SOURCE MATERIAL
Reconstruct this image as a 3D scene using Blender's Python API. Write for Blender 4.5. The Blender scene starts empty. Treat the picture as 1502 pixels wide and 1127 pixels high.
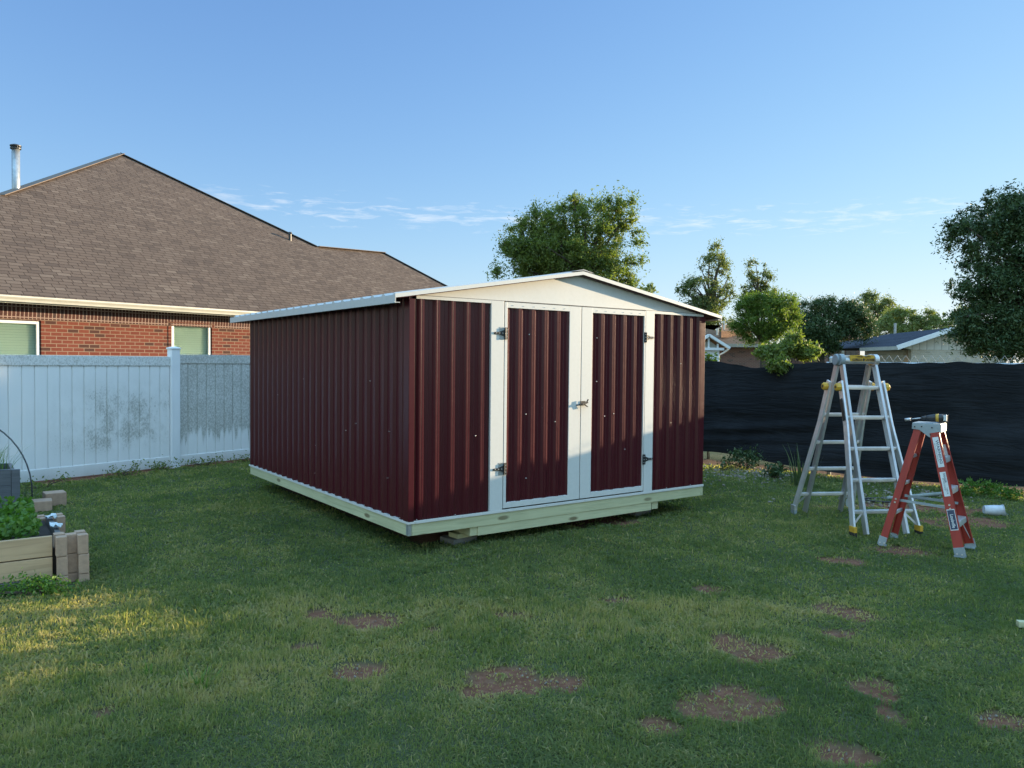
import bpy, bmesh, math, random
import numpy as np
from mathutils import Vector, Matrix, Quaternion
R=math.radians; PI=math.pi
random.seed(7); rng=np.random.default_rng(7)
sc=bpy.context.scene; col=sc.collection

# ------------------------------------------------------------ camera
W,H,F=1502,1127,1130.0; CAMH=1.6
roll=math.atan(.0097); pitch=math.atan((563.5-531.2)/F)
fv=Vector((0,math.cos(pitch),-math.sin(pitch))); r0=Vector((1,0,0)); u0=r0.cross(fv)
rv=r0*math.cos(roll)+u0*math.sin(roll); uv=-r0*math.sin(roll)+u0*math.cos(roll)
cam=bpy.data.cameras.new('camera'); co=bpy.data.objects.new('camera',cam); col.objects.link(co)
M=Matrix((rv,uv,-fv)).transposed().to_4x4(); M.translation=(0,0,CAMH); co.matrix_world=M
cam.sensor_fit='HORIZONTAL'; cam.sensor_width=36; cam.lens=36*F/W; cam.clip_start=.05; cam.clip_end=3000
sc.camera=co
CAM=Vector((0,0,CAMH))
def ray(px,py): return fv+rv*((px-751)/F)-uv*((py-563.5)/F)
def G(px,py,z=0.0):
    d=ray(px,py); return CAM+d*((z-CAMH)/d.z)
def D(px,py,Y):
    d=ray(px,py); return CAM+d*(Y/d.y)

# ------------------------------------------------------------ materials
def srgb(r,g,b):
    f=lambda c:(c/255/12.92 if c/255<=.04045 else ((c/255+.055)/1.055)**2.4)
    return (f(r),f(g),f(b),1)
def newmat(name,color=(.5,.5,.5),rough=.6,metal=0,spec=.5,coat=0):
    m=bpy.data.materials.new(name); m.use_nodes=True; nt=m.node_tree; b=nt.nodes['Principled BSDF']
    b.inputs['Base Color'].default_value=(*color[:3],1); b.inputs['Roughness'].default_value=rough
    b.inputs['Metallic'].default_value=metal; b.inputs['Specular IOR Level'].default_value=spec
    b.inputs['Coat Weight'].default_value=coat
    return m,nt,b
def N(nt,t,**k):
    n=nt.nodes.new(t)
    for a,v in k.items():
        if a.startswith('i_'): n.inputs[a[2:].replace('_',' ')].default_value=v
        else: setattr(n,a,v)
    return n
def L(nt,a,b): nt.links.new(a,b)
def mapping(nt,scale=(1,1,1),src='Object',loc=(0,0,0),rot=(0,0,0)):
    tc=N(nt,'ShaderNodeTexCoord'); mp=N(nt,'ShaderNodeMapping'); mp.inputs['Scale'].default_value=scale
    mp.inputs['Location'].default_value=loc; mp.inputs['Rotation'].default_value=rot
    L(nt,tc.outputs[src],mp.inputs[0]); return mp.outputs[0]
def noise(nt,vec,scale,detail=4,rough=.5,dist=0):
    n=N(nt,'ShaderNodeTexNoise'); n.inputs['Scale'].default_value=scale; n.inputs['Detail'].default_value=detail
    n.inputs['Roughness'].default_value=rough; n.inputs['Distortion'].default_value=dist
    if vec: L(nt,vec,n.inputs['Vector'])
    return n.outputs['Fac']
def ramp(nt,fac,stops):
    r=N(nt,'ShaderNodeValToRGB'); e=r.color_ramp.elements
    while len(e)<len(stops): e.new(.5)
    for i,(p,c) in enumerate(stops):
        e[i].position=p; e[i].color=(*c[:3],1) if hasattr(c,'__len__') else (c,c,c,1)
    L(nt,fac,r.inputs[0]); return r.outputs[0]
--
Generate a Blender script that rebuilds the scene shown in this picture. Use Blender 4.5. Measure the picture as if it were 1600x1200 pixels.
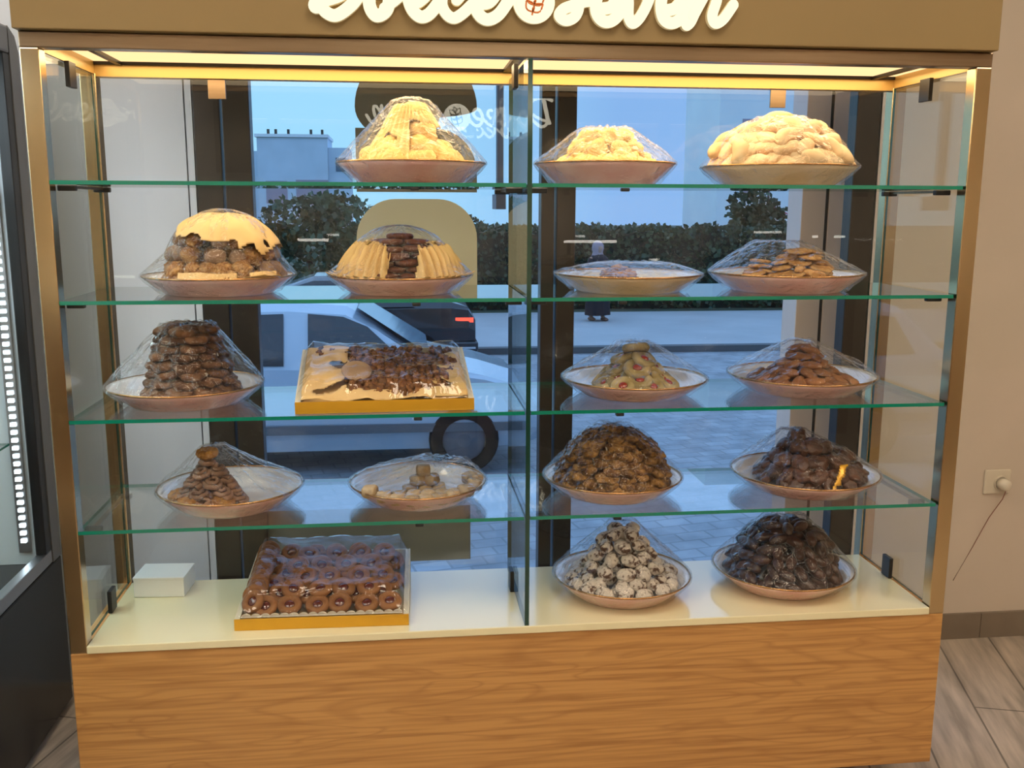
...
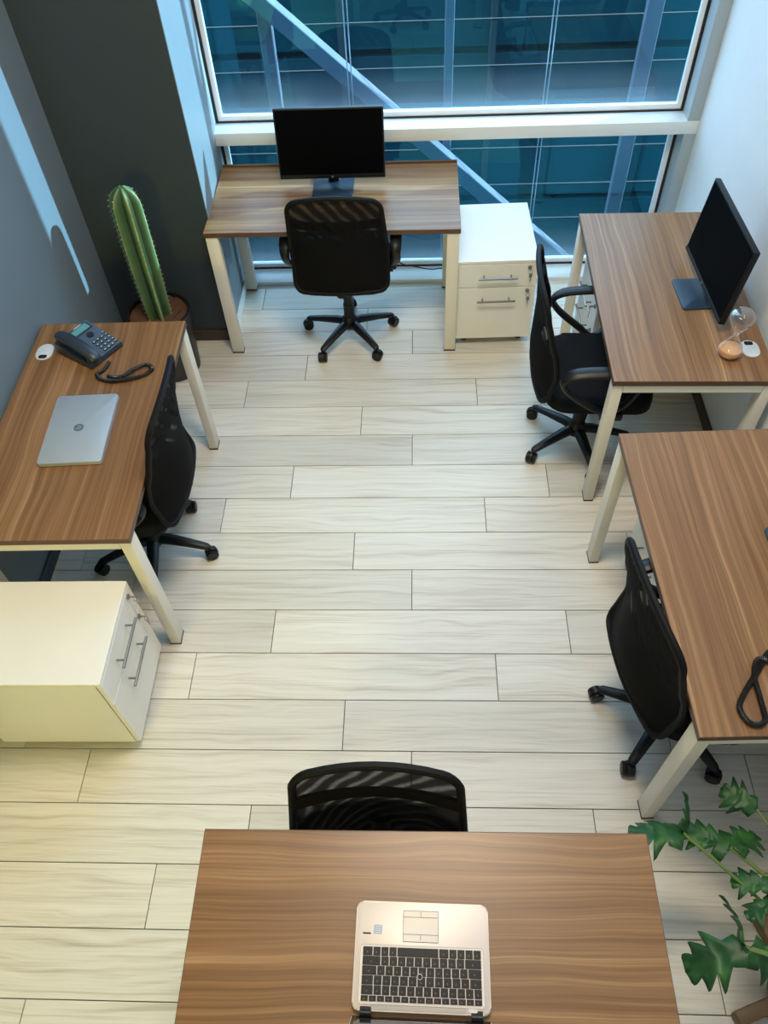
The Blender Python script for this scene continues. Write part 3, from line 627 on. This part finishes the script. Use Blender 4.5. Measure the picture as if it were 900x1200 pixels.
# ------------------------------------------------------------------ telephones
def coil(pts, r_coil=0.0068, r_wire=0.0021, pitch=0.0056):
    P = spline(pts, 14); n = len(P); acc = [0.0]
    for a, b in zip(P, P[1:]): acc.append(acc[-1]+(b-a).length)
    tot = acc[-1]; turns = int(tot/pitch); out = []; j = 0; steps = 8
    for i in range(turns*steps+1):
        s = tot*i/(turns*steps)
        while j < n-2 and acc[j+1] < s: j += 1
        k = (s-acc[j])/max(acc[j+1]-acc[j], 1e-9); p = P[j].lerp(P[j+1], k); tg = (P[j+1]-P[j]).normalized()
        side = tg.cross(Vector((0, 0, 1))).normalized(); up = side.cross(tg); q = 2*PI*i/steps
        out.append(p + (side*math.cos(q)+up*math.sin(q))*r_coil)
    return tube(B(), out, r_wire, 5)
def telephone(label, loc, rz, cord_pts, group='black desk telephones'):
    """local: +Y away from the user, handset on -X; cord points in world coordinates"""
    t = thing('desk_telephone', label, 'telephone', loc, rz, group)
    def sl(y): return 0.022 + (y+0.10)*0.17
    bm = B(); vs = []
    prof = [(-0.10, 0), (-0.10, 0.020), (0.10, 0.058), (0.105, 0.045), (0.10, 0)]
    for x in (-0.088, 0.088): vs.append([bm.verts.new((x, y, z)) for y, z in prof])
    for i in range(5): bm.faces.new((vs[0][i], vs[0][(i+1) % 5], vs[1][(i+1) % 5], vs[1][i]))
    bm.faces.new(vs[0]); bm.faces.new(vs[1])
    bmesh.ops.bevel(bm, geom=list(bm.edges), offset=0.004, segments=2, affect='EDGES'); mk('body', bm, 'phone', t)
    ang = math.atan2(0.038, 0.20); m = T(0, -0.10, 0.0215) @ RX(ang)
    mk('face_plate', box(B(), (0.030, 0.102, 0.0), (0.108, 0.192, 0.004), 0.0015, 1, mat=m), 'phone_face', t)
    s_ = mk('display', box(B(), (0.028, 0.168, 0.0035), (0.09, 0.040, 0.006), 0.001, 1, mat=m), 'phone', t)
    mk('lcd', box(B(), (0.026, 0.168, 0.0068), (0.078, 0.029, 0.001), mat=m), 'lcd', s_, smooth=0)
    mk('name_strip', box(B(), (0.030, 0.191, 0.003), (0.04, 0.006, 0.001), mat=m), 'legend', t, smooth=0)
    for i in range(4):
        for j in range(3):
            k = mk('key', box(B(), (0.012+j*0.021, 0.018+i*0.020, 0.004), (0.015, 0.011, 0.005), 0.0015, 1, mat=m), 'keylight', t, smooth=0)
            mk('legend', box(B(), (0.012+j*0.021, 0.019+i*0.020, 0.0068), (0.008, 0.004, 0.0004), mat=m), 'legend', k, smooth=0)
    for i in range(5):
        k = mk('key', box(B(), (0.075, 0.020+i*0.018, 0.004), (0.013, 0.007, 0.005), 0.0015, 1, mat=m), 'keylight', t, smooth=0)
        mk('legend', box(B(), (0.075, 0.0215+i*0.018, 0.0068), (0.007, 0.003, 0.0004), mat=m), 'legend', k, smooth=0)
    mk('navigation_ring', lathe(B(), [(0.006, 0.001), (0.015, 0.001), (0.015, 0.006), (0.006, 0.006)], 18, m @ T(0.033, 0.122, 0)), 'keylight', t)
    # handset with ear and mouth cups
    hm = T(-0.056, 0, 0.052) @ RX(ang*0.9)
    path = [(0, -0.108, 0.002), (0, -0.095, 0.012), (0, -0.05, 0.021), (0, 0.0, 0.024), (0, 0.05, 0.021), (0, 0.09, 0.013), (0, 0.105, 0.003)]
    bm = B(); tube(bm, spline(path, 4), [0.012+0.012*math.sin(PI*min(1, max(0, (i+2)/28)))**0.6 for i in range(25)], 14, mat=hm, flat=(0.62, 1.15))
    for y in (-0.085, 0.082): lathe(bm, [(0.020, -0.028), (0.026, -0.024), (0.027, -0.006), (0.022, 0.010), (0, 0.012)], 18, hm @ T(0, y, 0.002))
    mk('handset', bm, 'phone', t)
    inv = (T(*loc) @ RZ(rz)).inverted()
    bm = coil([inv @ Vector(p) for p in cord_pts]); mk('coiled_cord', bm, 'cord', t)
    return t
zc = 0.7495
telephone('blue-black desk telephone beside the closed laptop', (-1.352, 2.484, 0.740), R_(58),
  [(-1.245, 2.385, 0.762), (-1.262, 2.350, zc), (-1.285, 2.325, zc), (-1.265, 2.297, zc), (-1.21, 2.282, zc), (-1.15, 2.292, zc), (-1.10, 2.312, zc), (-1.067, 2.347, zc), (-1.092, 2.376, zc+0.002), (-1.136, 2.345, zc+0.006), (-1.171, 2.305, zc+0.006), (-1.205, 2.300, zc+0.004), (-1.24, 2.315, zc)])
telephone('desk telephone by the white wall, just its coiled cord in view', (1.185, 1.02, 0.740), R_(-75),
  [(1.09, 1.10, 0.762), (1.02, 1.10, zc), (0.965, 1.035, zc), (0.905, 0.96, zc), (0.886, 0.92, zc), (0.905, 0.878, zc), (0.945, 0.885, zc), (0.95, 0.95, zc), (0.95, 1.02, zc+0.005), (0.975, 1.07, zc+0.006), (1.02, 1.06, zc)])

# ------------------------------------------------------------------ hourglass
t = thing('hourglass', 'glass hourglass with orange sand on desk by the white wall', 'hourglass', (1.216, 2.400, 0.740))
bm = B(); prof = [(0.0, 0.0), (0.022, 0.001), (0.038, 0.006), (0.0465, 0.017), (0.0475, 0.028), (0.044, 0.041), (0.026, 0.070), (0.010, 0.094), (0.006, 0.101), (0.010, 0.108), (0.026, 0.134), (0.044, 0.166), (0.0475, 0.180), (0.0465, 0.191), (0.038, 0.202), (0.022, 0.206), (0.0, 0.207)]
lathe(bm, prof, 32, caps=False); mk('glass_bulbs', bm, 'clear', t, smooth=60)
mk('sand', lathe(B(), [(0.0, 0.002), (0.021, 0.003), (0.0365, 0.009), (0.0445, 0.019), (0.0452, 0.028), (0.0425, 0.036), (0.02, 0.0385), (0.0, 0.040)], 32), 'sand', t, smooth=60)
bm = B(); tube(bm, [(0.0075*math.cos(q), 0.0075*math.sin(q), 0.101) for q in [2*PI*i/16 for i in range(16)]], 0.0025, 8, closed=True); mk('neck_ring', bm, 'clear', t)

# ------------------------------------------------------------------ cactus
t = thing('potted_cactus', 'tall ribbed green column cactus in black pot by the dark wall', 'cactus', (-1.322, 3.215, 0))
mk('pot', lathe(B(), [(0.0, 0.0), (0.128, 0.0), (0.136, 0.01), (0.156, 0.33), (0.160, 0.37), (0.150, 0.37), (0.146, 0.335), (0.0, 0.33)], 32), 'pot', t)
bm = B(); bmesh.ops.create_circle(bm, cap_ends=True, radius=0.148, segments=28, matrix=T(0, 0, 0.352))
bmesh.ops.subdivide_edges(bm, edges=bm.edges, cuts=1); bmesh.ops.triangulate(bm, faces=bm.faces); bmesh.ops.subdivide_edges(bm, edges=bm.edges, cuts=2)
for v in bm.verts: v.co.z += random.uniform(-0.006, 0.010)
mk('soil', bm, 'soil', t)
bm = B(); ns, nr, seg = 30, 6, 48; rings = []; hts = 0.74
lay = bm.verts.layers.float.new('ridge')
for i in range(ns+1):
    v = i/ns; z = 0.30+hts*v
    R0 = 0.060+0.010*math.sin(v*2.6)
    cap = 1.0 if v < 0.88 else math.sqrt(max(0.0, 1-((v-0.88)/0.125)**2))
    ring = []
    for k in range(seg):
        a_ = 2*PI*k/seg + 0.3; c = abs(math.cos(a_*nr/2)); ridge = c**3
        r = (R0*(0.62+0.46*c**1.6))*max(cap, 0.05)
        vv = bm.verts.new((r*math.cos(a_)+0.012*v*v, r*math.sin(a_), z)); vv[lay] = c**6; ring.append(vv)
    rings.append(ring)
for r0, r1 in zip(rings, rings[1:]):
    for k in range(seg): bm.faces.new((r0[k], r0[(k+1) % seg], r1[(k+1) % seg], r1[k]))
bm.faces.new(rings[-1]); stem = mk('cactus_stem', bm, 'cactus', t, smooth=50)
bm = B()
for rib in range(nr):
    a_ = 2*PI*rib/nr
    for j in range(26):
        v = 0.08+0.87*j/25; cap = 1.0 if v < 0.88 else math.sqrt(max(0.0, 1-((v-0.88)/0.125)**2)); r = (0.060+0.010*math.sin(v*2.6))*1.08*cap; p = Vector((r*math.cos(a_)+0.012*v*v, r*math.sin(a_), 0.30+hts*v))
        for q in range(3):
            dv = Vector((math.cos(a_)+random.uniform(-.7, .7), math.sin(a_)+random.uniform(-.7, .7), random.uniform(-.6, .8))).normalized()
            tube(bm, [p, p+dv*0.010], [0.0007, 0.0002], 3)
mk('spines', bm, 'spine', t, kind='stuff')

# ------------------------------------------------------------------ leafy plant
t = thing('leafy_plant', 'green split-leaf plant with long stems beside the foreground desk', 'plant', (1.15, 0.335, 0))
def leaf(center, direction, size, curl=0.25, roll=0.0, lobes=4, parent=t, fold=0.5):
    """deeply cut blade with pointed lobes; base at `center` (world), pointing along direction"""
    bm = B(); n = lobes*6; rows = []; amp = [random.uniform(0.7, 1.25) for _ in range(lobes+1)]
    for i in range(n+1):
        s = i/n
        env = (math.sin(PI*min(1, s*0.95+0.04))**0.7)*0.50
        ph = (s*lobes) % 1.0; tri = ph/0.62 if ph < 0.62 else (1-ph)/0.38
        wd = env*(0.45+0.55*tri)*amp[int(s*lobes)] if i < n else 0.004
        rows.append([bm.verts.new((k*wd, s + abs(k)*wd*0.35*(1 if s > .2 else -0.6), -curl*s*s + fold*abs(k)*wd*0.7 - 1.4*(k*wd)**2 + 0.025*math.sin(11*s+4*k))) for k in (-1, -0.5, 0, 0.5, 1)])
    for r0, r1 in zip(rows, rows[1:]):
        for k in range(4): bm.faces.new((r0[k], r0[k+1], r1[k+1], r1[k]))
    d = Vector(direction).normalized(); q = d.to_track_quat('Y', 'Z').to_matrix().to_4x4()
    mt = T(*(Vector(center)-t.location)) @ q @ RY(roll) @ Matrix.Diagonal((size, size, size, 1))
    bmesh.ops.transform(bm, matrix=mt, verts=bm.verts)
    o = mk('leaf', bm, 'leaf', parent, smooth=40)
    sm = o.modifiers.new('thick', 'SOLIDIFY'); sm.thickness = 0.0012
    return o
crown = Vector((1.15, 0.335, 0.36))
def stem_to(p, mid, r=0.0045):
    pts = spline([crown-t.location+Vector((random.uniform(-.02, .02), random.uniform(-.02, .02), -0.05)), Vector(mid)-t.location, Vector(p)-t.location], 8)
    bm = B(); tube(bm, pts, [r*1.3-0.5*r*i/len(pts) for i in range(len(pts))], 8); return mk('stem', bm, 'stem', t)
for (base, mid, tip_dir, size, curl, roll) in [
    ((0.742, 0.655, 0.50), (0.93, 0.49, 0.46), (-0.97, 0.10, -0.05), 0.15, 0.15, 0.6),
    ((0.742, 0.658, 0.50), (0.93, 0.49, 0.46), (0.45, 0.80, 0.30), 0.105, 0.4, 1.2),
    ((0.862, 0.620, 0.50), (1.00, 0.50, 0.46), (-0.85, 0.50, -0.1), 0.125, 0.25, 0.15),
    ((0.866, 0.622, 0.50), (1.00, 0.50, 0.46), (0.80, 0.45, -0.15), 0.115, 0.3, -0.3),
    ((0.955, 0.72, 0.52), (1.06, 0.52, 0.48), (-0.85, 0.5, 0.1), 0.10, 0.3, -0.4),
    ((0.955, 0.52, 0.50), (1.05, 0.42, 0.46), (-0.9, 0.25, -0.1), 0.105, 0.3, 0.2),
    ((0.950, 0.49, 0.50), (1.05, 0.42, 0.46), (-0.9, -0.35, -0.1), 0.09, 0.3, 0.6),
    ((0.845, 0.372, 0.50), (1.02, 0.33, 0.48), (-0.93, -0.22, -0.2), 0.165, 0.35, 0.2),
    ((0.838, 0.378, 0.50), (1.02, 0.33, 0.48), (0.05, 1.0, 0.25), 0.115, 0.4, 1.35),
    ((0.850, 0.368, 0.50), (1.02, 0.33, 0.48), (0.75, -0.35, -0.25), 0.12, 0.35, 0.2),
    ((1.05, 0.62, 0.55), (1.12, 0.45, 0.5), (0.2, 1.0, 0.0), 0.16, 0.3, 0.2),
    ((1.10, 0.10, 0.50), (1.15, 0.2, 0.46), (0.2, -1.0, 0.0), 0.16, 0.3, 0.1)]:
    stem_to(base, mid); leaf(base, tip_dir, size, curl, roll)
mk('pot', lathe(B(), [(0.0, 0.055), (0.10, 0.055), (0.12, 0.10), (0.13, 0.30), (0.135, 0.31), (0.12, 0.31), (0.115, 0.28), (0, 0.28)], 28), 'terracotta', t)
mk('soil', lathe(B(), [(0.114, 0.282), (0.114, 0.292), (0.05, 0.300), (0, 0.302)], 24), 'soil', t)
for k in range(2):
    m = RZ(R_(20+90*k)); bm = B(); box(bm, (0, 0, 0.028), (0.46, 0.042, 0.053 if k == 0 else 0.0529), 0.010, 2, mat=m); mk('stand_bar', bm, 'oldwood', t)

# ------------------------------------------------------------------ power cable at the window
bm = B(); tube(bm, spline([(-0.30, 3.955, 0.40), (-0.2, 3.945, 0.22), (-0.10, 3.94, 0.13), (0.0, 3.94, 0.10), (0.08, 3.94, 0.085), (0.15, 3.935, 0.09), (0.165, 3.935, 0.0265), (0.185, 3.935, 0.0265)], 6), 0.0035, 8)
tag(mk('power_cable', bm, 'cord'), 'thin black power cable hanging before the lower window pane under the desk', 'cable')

WORK TO DO
From the records above, copy exactly the lines starting at the one with "Reconstruct this image" and ending at the one with "d=ray(px,py); return CAM+d*(Y/d.y)", and no others. Pictures stay out.

SOLUTION
Reconstruct this image as a 3D scene using Blender's Python API. Write for Blender 4.5. The Blender scene starts empty. Treat the picture as 1502 pixels wide and 1127 pixels high.
import bpy, bmesh, math, random
import numpy as np
from mathutils import Vector, Matrix, Quaternion
R=math.radians; PI=math.pi
random.seed(7); rng=np.random.default_rng(7)
sc=bpy.context.scene; col=sc.collection

# ------------------------------------------------------------ camera
W,H,F=1502,1127,1130.0; CAMH=1.6
roll=math.atan(.0097); pitch=math.atan((563.5-531.2)/F)
fv=Vector((0,math.cos(pitch),-math.sin(pitch))); r0=Vector((1,0,0)); u0=r0.cross(fv)
rv=r0*math.cos(roll)+u0*math.sin(roll); uv=-r0*math.sin(roll)+u0*math.cos(roll)
cam=bpy.data.cameras.new('camera'); co=bpy.data.objects.new('camera',cam); col.objects.link(co)
M=Matrix((rv,uv,-fv)).transposed().to_4x4(); M.translation=(0,0,CAMH); co.matrix_world=M
cam.sensor_fit='HORIZONTAL'; cam.sensor_width=36; cam.lens=36*F/W; cam.clip_start=.05; cam.clip_end=3000
sc.camera=co
CAM=Vector((0,0,CAMH))
def ray(px,py): return fv+rv*((px-751)/F)-uv*((py-563.5)/F)
def G(px,py,z=0.0):
    d=ray(px,py); return CAM+d*((z-CAMH)/d.z)
def D(px,py,Y):
    d=ray(px,py); return CAM+d*(Y/d.y)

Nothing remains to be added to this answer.